Saturday, November 3, 2018

Week 7: Moving Forward with a Driving Passion

Reflect upon the things that you are learning and experiencing so far in this course. What are you looking forward to learning and experiencing? What did you learn from the readings and videos this week? 

This week be sure to also share which of the 7 habits has the most meaning for you and why the 7 habits will help you fill your life with passion and purpose as you seek to achieve both a private and public victory.

When considering the seven habits of highly effective people that Bro. Covey identified, number six, or Create Synergy, means the most to me. To create synergy is the creation of some entity that is bigger than the sum total of the parts. At first blush, it doesn't make sense, but in purpose and practice, it is very real. This habit resonated with me because I know the feeling. I know the feeling of the energy that flows when synergy is created. I've been part of this before. I've helped create it within a group working with a single purpose inside each of us, but I wasn't necessarily the one driving it. Habit number six is intriguing, exciting, and big. Habit number six reminds me that I am (we are) heir to the Creator.

I know the Church creates synergy with the welfare program. It's one reason to feel so good and confident in being obedient in paying a fast offering or contributing to the humanitarian fund. I put X amount of dollars into the pot each month. If I were to take that same amount of money and go out and try to do some good with it, the results would be meager at best. However, when the Church pools all the fast offerings & donations together, it can feed, clothe, educate, rescue, immunize, and provide clean drinking water to the poorest and neediest communities or people on earth. The Church can mobilize beautifully, and it is because each contribution is made larger by being part of the whole. I can only hope and pray that my endeavors can be magnified and made part of something bigger and lovelier than I could ever produce on my own. 

Covey's Seven Habits will help fill my life with passion and purpose as I seek to achieve both a private and public victory because I am naturally a scatter brain these days. By identifying what it takes to be highly effective, I can "fall in line." Once I really nail, or make a true habit of being proactive and beginning all my endeavors with the end in mind, and putting things in proper priority, I can consider that a lovely private victory. If I choose to view life and each opportunity in a way that all parties can benefit (win/win), then I put myself in a humble position. In a place of humility and empathetic listening, I am ready and able to understand. When I understand, I am able to teach and be understood. These two habits, "win/win" and "first seek to understand, then seek to be understood" are all about other people. When I can view others as the Lord would have me do, then I am capable of habit number six, "create synergy." I am highly effective with others when working with respect, empathy, and purpose. The seventh habit "sharpen the saw" reminds me that as life rolls on, so do my needs and the needs of others. It's important to regroup, re-energize, and do whatever is necessary to take care of myself so that I can have the power to be effective always.

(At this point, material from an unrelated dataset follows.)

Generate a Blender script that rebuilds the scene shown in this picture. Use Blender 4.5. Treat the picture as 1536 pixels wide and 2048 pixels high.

Ralph Waldo Emerson was quoted this week...
That which we persist in doing becomes easier to do, not that the nature of the thing has changed but that our power to do has increased.
Habits are funny like that. At first they're hard, but after a while, they become second nature.

In the Passion vs. Money short, Guy Kawasaki advised learners to broaden their horizons, to seek learning beyond their borders, and to spend as much time learning in life as possible. I agree! However, that doesn't necessarily mean spend an excessive amount of time enrolled in college. Learning happens outside the classroom too, dare I say even more for some. It's also important that my goals should make the world better in some way, and that whatever I do, may it be about my passion and not all about the money.